Exercise objective
Reproduce the material below line by line, beginning with its first line and ending with the line that contains "COL = scn.collection"; leave out pictures.

======== Provided records

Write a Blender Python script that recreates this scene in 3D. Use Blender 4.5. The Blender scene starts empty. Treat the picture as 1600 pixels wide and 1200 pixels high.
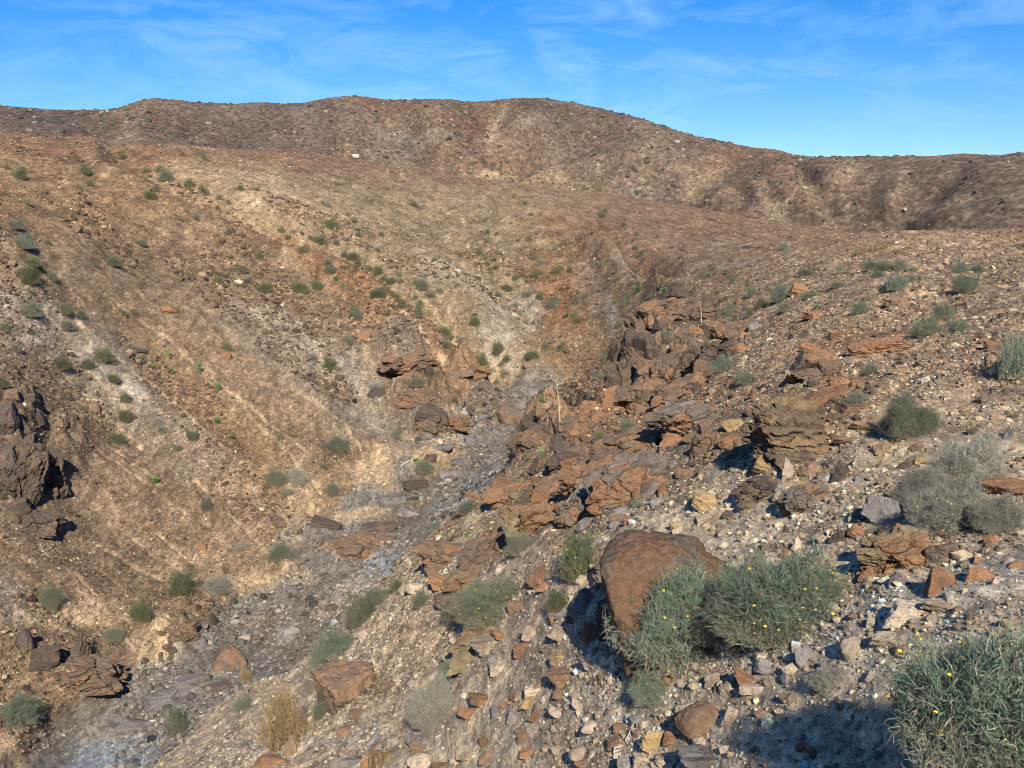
import bpy, bmesh, math
import numpy as np
from mathutils import Vector, Matrix, Quaternion

rng = np.random.default_rng(7)
scn = bpy.context.scene
COL = scn.collection

# ------------------------------------------------------------------ camera
F = 1620.0                       # focal length in pixels of the 1600 px wide photograph
PITCH = math.atan(310 / F)
CP, SP = math.cos(PITCH), math.sin(PITCH)
cam_d = bpy.data.cameras.new('camera'); cam = bpy.data.objects.new('camera', cam_d); COL.objects.link(cam)
cam_d.sensor_width = 36; cam_d.lens = 36 * F / 1600; cam_d.clip_start = 0.1; cam_d.clip_end = 6000
cam.location = (0, 0, 0); cam.rotation_euler = (math.pi / 2 - PITCH, 0, 0)
scn.camera = cam


def ray(px, py):
    x = (np.asarray(px, float) - 800) / F; y = (600 - np.asarray(py, float)) / F
    dx, dy, dz = x, CP + y * SP, -SP + y * CP
    return np.degrees(np.arctan2(dx, dy)), dz / np.hypot(dx, dy)      # azimuth, slope of sight line


def project(x, y, z):
    dep = np.maximum(y * CP - z * SP, 0.05); up = y * SP + z * CP
    return 800 + F * x / dep, 600 - F * up / dep


# ------------------------------------------------------------------ noise
def _h(ix, iy, iz=0):
    h = (ix.astype(np.int64) * 374761393 + iy.astype(np.int64) * 668265263 + iz * 1442695041) & 0xFFFFFFFF
    h = ((h ^ (h >> 13)) * 1274126177) & 0xFFFFFFFF
    return (h ^ (h >> 16)) & 0xFFFF


def n2(x, y, seed=0):
    """smooth gradient noise, about -1..1"""
    x0 = np.floor(x); y0 = np.floor(y); fx = (x - x0).astype(np.float32); fy = (y - y0).astype(np.float32)
    u = fx * fx * fx * (fx * (fx * 6 - 15) + 10); v = fy * fy * fy * (fy * (fy * 6 - 15) + 10)
    def g(i, j):
        a = _h(x0 + i, y0 + j, seed).astype(np.float32) * np.float32(2 * math.pi / 65536)
        return np.cos(a) * (fx - i) + np.sin(a) * (fy - j)
    a = g(0, 0); a = a + u * (g(1, 0) - a)
    b = g(0, 1); b = b + u * (g(1, 1) - b)
    return (a + v * (b - a)) * 1.5


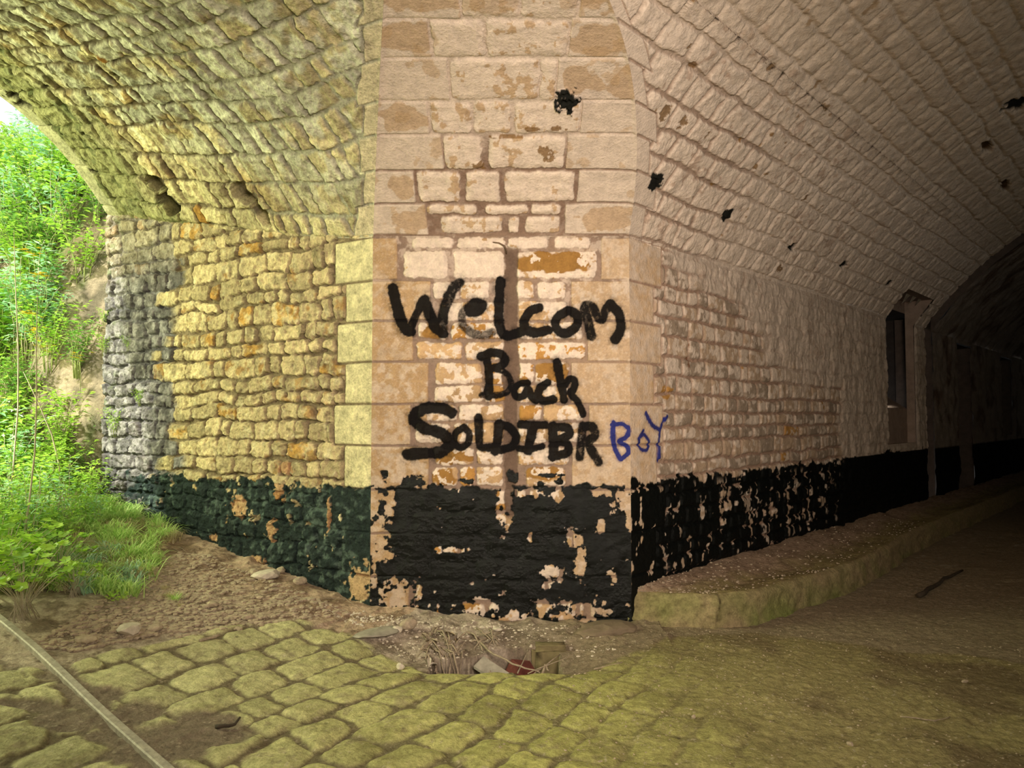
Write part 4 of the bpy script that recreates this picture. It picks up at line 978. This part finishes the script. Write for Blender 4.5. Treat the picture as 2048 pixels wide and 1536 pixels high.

================

Output below
Write a Blender Python script that recreates this scene in 3D. Use Blender 4.5. The Blender scene starts empty. Treat the picture as 1600 pixels wide and 1200 pixels high.
import bpy, bmesh, math
import numpy as np
from mathutils import Vector, Matrix, Quaternion

rng = np.random.default_rng(7)
scn = bpy.context.scene
COL = scn.collection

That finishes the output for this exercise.